(Scene script records)
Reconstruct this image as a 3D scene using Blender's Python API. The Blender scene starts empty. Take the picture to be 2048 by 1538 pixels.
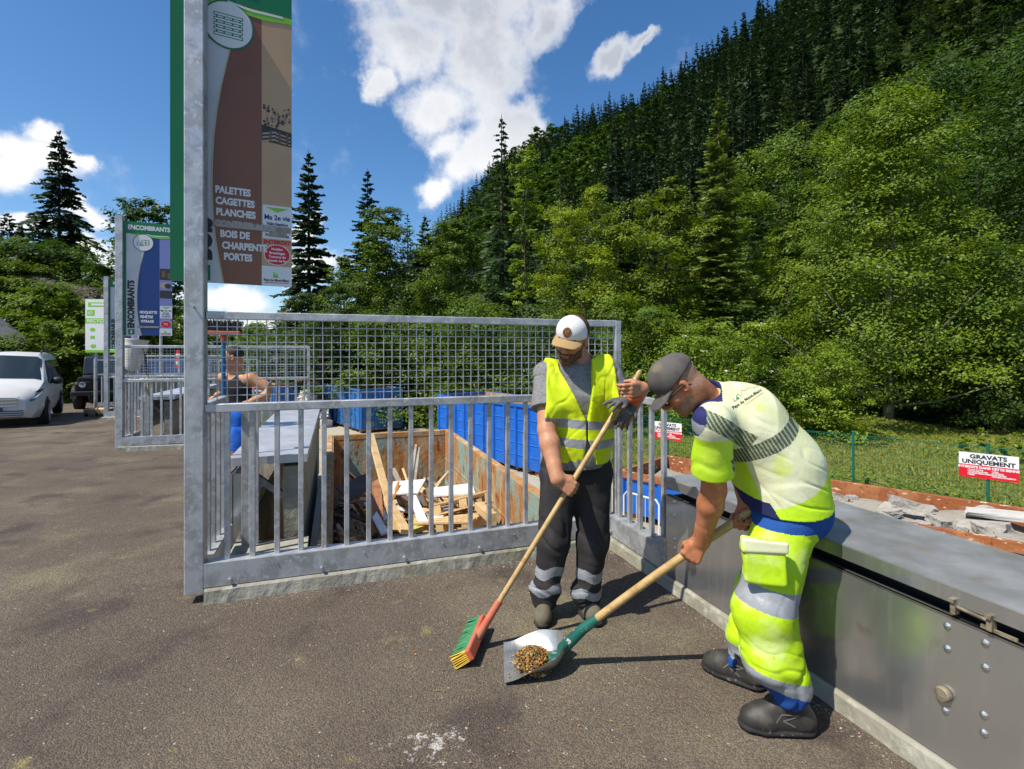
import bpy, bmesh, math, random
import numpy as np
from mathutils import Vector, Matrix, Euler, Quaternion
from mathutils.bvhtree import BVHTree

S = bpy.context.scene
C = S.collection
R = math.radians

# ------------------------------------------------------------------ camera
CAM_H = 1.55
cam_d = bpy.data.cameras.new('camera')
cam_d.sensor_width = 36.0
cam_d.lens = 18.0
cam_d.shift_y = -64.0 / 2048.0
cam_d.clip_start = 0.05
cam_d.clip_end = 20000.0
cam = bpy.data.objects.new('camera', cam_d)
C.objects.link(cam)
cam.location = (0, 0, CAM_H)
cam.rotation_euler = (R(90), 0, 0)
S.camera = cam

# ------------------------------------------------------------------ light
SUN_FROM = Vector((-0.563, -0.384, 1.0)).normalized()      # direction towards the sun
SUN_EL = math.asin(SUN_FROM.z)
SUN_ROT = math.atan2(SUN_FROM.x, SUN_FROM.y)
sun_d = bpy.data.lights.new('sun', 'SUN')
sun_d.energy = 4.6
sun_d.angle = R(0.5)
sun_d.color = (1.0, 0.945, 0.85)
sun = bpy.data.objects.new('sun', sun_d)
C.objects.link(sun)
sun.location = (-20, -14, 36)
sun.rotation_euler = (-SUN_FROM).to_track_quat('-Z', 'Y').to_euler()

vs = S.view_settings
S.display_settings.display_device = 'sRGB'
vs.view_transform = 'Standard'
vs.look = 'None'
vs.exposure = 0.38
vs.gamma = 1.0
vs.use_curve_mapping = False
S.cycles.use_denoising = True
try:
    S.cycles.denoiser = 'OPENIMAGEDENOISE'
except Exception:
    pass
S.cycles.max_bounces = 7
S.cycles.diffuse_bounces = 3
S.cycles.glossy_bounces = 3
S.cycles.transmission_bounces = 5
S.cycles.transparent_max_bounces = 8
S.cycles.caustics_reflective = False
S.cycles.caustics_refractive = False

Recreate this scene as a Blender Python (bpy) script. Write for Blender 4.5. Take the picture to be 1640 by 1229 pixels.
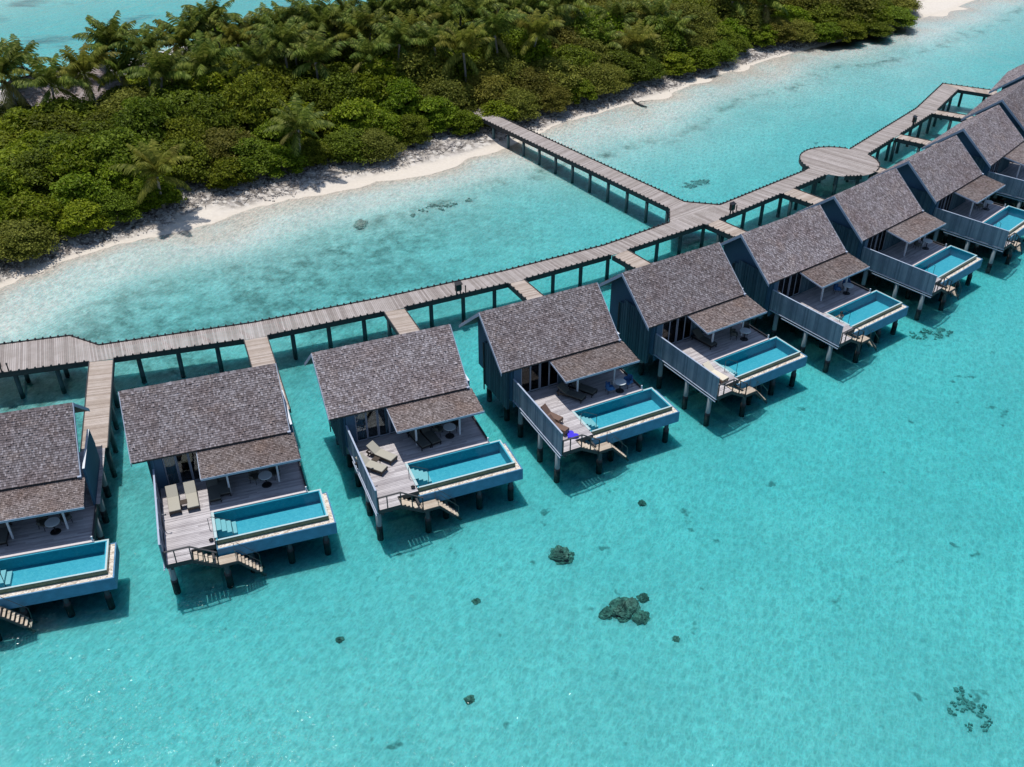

▸ TASK REQUIREMENTS
Copy out each line of the listing that holds "this".

▸ COMPLETED TASK
Reconstruct this image as a 3D scene using Blender's Python API. The Blender scene starts empty. Take the picture to be 2048 by 1538 pixels.
Recreate this scene as a Blender Python (bpy) script. Write for Blender 4.5. Take the picture to be 1640 by 1229 pixels.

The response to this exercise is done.